An emerging communicator talks about the now, whether a thing: Dog! Or an event: Bye Bye! As language develops, teaching the communicator to recall and share their experiences is facilitated by providing a tangible representation of those events, with symbols, photos, or objects.   

  • Picture Communication Symbols have long been used to prompt and support receptive and expressive language in children with developmental delays, and their use has become best practice.    
  • Typically developing children have been found to have richer interactions with parents after daycare or school when provided with meaningful, child-centered materials to take home and share.   
  • Multiple studies have found efficacy in using remnant and picture books in supporting communication in adults with acquired communication deficits.    

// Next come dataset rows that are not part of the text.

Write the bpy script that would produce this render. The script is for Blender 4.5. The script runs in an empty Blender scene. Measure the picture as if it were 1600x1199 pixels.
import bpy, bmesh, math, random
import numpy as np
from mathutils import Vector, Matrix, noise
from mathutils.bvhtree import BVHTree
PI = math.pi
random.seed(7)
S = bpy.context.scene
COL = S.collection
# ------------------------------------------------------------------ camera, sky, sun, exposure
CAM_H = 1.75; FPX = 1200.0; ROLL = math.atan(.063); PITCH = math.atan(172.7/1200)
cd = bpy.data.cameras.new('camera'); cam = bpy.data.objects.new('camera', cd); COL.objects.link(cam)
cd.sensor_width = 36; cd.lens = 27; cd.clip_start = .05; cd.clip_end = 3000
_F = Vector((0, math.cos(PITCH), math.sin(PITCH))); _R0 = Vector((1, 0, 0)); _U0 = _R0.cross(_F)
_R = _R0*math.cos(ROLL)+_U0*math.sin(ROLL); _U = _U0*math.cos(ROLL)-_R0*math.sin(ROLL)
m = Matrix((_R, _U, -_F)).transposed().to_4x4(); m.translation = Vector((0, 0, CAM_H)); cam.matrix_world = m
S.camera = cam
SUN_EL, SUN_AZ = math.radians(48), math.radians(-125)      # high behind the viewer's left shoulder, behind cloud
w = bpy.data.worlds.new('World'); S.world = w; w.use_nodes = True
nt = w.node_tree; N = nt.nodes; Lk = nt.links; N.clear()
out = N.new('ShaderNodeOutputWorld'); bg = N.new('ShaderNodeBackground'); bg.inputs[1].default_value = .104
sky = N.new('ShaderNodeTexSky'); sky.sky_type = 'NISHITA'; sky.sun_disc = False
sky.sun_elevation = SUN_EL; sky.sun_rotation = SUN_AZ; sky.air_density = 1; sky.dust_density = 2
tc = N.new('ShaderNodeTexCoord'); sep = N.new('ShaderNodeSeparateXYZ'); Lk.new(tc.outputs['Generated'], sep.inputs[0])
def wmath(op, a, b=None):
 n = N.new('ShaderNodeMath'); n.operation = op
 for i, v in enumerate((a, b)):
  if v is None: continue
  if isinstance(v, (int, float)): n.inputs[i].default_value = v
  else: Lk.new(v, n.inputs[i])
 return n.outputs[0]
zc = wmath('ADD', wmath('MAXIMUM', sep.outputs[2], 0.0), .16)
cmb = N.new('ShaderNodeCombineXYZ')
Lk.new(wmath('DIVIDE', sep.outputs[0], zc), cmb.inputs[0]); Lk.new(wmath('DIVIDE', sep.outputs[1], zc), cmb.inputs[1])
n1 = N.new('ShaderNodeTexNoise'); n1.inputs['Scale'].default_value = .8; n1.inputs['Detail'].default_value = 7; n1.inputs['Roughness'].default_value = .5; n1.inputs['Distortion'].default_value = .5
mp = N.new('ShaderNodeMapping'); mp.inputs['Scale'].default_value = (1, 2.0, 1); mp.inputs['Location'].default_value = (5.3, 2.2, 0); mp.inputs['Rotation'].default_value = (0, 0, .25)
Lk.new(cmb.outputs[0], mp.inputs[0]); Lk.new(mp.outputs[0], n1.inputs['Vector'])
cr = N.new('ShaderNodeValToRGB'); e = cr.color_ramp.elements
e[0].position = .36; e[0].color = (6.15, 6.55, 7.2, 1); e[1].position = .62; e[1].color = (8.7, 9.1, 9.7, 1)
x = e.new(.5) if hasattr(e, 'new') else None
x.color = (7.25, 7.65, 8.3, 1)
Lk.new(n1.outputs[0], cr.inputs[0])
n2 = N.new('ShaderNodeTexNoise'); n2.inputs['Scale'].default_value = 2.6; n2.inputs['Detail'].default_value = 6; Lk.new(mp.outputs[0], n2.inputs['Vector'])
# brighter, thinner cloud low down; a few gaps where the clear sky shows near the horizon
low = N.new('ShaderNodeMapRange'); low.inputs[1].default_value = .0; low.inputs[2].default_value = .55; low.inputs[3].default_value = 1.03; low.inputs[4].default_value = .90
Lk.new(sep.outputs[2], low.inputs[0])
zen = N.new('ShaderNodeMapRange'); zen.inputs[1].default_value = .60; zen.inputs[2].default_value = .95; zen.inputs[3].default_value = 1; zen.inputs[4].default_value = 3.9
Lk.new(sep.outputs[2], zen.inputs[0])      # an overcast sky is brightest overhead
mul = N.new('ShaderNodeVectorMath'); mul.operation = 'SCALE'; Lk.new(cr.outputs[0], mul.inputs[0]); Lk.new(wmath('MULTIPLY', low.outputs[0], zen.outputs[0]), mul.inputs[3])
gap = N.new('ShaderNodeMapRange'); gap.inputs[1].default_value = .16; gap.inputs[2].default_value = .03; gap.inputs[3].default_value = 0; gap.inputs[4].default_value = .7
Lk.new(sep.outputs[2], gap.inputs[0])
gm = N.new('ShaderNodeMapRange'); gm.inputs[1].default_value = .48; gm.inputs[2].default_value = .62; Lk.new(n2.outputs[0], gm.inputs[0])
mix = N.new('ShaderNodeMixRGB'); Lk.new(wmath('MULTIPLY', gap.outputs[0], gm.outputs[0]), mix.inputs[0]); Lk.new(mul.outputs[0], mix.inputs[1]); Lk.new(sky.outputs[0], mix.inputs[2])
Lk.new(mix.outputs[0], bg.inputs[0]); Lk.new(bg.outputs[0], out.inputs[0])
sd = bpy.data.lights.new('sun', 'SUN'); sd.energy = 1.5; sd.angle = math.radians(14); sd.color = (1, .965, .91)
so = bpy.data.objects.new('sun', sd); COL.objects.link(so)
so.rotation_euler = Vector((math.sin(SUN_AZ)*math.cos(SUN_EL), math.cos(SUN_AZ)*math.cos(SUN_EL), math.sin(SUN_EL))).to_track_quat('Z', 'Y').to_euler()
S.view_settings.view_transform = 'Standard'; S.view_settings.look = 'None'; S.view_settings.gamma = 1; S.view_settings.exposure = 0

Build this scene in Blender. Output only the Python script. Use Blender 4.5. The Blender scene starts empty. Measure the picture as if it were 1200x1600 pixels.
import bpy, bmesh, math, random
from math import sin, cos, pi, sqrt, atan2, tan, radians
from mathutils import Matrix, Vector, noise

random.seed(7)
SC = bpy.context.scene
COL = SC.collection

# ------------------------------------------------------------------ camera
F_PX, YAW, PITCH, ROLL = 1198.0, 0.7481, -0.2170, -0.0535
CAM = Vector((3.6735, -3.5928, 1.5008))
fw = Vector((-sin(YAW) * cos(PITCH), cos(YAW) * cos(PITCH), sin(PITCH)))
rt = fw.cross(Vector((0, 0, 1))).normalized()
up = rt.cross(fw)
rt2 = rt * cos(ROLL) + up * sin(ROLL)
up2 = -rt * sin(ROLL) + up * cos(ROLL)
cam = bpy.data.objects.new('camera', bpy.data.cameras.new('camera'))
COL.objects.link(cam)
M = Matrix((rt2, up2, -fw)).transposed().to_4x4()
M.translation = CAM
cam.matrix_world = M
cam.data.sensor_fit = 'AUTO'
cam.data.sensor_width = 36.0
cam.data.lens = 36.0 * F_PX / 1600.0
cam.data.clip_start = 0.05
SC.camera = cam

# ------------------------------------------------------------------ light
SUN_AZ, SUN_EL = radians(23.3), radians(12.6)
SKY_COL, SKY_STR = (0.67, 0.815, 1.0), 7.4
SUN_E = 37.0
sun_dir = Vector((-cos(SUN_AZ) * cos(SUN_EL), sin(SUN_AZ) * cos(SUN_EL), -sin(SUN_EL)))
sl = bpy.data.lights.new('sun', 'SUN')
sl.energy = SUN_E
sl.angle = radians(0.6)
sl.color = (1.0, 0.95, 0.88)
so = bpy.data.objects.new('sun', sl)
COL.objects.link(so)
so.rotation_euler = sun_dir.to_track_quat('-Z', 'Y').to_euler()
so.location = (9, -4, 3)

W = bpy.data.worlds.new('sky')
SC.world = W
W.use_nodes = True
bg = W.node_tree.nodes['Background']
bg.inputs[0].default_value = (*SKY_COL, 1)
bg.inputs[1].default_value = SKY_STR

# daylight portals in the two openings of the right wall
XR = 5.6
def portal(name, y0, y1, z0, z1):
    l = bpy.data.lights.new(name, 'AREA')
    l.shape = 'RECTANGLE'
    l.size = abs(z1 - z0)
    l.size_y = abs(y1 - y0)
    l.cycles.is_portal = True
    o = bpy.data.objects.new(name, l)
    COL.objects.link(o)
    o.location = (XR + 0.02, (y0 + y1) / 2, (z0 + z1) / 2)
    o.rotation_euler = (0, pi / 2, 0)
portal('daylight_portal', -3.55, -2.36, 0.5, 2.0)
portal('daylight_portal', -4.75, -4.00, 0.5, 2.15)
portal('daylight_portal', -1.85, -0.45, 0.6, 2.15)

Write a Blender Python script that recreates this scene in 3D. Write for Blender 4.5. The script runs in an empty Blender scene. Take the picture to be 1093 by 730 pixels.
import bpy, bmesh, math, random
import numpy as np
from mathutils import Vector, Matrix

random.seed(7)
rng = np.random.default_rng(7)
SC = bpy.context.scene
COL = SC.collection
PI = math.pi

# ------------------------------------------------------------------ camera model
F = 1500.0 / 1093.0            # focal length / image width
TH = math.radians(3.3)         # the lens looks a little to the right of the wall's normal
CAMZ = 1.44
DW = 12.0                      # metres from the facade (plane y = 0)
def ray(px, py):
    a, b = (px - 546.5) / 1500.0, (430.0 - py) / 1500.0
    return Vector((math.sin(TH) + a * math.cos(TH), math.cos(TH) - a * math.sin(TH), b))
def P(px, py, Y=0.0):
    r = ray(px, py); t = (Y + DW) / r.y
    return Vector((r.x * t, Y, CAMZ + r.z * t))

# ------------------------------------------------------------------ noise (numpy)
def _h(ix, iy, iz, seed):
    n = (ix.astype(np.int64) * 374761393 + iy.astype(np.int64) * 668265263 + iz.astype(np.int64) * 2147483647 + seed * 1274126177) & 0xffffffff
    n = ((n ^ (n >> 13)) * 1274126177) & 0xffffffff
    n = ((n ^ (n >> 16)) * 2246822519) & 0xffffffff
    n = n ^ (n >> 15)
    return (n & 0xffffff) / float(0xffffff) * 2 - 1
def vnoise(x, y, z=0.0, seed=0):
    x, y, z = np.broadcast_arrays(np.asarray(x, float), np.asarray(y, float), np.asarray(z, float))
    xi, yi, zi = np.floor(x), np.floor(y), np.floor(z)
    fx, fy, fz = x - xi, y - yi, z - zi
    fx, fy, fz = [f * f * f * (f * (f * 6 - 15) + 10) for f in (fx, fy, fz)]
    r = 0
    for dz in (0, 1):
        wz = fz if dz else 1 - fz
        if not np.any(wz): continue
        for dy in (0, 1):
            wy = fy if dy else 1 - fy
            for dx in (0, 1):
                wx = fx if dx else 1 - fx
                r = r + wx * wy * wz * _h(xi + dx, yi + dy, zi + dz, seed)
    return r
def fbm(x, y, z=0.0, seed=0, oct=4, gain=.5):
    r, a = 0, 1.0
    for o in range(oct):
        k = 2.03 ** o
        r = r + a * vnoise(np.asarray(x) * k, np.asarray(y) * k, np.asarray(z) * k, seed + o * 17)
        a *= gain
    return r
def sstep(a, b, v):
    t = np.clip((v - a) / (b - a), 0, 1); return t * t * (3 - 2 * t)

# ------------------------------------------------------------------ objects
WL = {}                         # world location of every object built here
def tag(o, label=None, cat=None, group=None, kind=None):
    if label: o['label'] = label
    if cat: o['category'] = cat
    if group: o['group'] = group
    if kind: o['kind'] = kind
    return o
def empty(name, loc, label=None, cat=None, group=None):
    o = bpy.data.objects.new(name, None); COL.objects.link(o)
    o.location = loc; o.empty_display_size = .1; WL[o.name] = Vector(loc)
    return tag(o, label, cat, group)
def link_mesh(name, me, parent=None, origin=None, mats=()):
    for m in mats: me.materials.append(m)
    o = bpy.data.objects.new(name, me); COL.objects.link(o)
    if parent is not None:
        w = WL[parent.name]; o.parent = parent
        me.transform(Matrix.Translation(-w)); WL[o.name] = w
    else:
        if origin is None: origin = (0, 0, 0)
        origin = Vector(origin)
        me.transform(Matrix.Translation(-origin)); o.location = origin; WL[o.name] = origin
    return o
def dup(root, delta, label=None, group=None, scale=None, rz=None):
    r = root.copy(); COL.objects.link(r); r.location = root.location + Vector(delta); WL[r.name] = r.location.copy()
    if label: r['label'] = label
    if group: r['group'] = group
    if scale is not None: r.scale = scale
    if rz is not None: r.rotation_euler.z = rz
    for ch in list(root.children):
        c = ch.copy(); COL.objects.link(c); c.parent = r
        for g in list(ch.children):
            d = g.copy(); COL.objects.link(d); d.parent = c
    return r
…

Shared pictures, symbols, or remnants establish a shared topicand the communication partner, whether parent, peer, or professional, can provide support and scaffolding to facilitate a conversation about that topic.    

Ideas & resources 

  1. Remnant Books (or boxes or bags!): A collection of remnants (pictures, objects, partial objects, or picture symbols) to represent events and activities in a visual and tactile way.   
  • Get started here with a great resource from The Center for Literacy and Disability Studies at the University of North Carolina Chapel Hill.  
  1. Note Home/Note to School: Symbol-supported, often template or form-style notes designed to share information about what happened.  
  • Find dozens of examples of these for free on the web and in the Boardmaker Online Community, like this one here.  
  • Use Boardmaker templates to create your own, personalized, check-list style notes. Get a free trial of Boardmaker Online here 
  • Bonus idea: Take photos when the child is engaged in activities and upload those photos right into the note in Boardmaker. 
  1. Journaling: Use the representational items and any necessary supports to create journals that include symbols, pictures, remnants, and writing!  
  • Find dozens of examples of supported writing activities to print or use interactively on the Boardmaker Community here.  You can edit them to suit! 
  • Create your own journal with a writing template in Boardmaker! 

Make it Work! Plan for the time and create routines for collecting/creating the representational materials and for sharing about them. Put it on the schedule!